Understanding Perforation Detonation Failure Mechanisms Based on Physicochemical Detection and Simulation Modeling

Abstract

With advancements in the exploration and development of deep and ultra-deep oil and gas resources, the number of ultra-deep wells continues to rise globally. This trend places higher demands on testing technology. The combined perforating and testing technique, an established method for deep and ultra-deep wells, faces challenges. Frequent test operation failures due to perforation detonation failure increase down-hole complexity, restricting the timeliness of testing operations. Current methods use mechanical calibration software to calculate the minimum safety factor of the tubing string for safety assessments. However, without a thorough understanding of perforation detonation failure theory, existing mechanical analysis software remains unreliable for assessing well safety during operations. Simply using the safety factor method lacks reliability and cannot explain the causes of perforation detonation failure. This paper examines an ultra-deep well, referred to as TW1, to analyze perforation detonation failure mechanisms.
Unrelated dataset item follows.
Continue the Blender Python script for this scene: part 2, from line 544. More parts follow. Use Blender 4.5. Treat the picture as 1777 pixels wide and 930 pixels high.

Through metal microstructure examinations, chemical composition analysis, electron microscope scanning, and numerical simulation, the study yields the following insights: (1) The packer mandrel of Well TW1 fractured due to overstress from the detonation waves. (2) Detonation wave propagation patterns along the tubing string during perforation become apparent. (3) Simulation methods reconstruct the perforation detonation process, calculating effective stress at different tubing string positions over time. (4) It introduces an innovative approach for assessing perforation detonation failure mechanisms through a combination of laboratory testing and simulation modeling.